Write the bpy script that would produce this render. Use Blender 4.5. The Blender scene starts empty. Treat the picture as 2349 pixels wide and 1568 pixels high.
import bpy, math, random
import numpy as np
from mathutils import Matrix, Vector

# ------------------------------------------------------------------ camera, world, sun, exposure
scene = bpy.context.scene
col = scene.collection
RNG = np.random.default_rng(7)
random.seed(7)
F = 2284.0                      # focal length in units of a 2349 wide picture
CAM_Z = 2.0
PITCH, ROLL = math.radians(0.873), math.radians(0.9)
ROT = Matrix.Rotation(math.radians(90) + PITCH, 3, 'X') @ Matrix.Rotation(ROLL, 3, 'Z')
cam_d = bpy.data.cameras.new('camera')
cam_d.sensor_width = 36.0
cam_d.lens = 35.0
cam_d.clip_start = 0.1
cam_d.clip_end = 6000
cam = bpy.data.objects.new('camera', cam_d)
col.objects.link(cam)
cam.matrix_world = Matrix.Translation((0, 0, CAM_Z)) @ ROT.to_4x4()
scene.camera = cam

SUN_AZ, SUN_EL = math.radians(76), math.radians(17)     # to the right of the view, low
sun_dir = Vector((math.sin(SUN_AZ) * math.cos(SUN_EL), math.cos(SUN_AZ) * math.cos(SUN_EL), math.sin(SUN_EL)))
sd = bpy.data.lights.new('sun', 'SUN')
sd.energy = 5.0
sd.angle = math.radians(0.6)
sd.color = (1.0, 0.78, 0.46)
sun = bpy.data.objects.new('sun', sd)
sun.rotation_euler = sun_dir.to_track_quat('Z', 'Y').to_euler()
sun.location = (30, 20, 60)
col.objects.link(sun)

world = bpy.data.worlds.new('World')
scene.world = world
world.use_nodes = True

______

(WHAT THE EXERCISE ASKS) From the opening line of the data above through the line that contains "from mathutils import Matrix, Vector", please print each line as it stands and only those lines.

(WRITTEN ANSWER)
Write the bpy script that would produce this render. Use Blender 4.5. The Blender scene starts empty. Treat the picture as 2349 pixels wide and 1568 pixels high.
import bpy, math, random
import numpy as np
from mathutils import Matrix, Vector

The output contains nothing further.